IV. Finally, the atonement of the cross stamps its own character and spirit on the entire ethics of Christianity. The Fatherhood of God, the unity and solidarity of mankind, the issues of eternal life or death awaiting us in the unseen world-all the great factors and fundamentals of revealed religion gather about the cross of, Christ; they lend to it their august significance, and gain from it new import and impressiveness.

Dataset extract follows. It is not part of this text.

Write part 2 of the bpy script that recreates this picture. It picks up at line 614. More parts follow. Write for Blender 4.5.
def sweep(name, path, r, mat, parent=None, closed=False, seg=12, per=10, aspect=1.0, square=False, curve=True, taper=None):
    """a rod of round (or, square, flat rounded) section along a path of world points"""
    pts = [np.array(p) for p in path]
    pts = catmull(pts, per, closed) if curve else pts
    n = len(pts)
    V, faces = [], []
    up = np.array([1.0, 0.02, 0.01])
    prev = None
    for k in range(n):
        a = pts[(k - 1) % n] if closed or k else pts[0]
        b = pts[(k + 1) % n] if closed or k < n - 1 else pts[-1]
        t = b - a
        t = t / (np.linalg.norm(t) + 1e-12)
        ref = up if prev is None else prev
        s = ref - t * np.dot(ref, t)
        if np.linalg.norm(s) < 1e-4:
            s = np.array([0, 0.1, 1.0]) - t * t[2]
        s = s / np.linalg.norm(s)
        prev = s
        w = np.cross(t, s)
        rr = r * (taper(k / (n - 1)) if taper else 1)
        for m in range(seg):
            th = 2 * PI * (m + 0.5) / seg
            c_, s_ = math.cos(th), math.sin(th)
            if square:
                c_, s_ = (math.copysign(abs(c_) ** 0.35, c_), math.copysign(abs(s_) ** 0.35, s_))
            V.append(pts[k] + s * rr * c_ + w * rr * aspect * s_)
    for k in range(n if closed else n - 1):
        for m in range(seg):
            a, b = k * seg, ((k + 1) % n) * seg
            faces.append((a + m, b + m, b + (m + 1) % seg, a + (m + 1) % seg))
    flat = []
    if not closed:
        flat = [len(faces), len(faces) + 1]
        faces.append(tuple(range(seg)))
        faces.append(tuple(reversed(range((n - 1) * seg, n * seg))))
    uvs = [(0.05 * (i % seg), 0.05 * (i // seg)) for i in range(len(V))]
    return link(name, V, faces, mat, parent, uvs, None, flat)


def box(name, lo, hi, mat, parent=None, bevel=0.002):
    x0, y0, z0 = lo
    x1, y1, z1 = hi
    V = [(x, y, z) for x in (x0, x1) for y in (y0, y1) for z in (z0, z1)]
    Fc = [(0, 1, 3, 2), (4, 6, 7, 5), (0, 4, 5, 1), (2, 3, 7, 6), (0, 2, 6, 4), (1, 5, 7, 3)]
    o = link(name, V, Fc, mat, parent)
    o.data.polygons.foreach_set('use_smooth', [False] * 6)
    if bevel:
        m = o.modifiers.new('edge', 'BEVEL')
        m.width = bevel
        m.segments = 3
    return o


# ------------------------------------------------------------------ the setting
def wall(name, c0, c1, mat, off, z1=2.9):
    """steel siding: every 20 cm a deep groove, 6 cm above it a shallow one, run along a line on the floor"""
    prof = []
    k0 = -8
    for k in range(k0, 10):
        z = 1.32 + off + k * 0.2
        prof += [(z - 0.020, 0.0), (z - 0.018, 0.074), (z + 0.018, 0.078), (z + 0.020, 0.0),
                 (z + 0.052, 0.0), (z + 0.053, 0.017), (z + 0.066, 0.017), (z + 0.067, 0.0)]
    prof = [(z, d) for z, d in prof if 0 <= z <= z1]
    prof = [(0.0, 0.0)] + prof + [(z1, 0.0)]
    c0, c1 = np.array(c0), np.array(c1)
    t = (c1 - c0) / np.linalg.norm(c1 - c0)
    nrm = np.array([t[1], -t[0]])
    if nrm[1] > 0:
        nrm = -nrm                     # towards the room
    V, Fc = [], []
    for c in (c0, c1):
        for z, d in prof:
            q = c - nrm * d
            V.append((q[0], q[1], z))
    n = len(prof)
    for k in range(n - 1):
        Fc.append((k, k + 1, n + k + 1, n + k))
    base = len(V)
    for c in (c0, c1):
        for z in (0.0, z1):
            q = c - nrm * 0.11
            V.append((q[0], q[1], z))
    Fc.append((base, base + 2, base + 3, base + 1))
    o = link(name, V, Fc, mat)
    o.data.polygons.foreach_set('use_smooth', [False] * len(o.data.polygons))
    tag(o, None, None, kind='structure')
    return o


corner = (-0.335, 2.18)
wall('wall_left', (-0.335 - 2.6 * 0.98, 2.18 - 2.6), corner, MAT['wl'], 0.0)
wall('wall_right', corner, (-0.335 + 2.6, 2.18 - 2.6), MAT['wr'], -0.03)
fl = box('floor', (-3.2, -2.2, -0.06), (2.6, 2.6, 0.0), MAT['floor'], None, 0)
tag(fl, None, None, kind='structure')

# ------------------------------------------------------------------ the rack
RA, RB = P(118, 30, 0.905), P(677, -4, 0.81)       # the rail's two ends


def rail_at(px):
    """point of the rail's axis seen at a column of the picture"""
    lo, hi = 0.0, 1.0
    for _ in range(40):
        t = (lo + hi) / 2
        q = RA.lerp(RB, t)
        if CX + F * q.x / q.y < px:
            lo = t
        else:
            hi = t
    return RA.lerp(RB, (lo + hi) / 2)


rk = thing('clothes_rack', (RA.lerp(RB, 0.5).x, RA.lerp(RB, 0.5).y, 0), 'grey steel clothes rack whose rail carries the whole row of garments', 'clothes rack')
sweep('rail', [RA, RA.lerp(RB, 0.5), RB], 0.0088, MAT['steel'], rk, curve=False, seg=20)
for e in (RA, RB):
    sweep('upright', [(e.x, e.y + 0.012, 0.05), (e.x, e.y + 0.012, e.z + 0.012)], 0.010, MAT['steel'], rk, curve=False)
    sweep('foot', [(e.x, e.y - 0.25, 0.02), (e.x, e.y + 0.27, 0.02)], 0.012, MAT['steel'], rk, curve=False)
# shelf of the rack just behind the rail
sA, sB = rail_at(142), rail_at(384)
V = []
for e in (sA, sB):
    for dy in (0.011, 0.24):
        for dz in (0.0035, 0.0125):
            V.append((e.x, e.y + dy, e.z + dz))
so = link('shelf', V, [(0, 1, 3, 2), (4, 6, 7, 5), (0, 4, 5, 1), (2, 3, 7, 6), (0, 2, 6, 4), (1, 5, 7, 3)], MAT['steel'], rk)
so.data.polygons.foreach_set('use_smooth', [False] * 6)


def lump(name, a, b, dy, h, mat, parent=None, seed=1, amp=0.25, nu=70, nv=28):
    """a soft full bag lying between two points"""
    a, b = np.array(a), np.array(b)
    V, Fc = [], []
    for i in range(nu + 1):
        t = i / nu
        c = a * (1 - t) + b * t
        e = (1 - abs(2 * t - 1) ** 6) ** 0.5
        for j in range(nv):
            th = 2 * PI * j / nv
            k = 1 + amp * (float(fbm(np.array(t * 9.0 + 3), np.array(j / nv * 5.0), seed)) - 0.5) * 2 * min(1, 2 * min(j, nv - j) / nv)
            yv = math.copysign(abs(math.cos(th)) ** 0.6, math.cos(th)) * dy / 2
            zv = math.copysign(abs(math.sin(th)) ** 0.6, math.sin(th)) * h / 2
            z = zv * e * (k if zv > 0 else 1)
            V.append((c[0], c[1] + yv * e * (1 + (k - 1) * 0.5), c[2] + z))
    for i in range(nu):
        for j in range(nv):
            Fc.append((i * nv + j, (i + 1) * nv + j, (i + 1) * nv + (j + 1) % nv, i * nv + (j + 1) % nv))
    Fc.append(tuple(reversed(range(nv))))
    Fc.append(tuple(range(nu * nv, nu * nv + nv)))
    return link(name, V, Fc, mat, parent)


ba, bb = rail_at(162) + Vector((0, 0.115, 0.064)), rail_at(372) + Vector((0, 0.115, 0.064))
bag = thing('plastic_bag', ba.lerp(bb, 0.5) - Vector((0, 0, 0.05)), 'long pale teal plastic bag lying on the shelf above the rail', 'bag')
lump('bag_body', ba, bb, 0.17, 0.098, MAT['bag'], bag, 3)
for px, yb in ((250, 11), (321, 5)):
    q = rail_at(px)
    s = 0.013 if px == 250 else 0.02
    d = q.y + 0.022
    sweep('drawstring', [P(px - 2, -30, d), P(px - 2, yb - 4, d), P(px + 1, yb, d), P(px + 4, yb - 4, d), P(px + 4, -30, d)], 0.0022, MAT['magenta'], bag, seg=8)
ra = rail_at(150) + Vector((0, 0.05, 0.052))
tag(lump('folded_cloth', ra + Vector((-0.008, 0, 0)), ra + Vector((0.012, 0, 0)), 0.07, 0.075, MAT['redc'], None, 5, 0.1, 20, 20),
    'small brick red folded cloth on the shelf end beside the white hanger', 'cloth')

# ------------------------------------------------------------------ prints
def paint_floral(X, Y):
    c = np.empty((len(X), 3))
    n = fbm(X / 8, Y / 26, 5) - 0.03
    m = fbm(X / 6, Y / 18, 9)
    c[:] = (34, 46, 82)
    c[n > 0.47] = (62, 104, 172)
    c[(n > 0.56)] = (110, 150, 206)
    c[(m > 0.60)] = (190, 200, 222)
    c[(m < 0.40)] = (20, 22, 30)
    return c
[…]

The fact that Christ "gave Himself up for us an offering and sacrifice to God"-gave Himself, as it is put elsewhere, "for our sins"-throws an awful light upon the nature of human transgression. The blood spilt in the strife with our, sin and shed to wash out its stain, reveals its foulness and malignity. All that inspired men had taught, that good men had believed and felt, and penitent men confessed in regard to the evil of human sin, is more than verified by the sacrifice which the Holy One of God has undergone in order to put it away. It was felt that the blood of bulls and goats could never take away sins, that the sacrifices man Could offer for himself, or the creatures on his behalf, were ineffectual; the guilt was too real to be expiated in this fashion, the wound too deep to be healed by those poor appliances. But who had suspected that such a remedy as this was needed, and forthcoming? How deep the resentment of eternal Justice against the transgressions of men, if the blood of God’s own Son alone could make propitiation! How rank the offence against the Divine holiness, if to purge its abomination the vessel containing the most sweet fragrance of His sinless nature must be broken! What tears of contrition, what cleansing fires of hate against our own sins, what scorn of their baseness, what stern resolves against them are awakened by the sight of the cross of our Lord Jesus Christ!

This negative side of the ethical bearing of Christ’s sacrifice is implied in the words of the apostle in the second verse, and in the contrast indicated between its sweet savour and those unclean things whose very names it should banish from our midst (Ephesians 5:3). On its positive effects -the love and self-devotion it inspires, the conformity of our lives to its example-we have dwelt already. Let us add, however, that the sacrifice of Christ demands from us, above all, devotion to Christ Himself. Our first duty as Christians is to love Christ, to serve and follow Christ. "He died for all," says the apostle, "that the living should live no longer to themselves, but to Him that died for them and rose again." When Mary of Bethany poured on the Saviour’s head her box of precious ointment, the Master accepted the tribute and approved the act; and the poor have been gainers by it a thousand times the pence which Judas deemed wasted on the head he was watching to betray. There is no conflict between the claims of Christ and those of philanthropy, between the needs of His worship and the needs of the destitute and suffering in our streets. Every new subject won to the kingdom of Christ is another helper won for His poor. Every act of love rendered to Him deepens the channel of sympathy by which relief and blessing come to sorrowful humanity.

Let the gospel of Christ’s kingdom be preached in word and deed to all nations, let the love of Christ be brought to bear upon the great masses of mankind, and the time of the world’s salvation will be come. Its sin will be hated, forsaken, forgiven. Its social evils will be banished; its weapons of war turned to ploughshares and pruning hooks. Its scattered races and nations will be re-united in the obedience of faith, and formed into one Christian confederacy and commonwealth of the peoples, a peaceful kingdom of the Son of God’s love.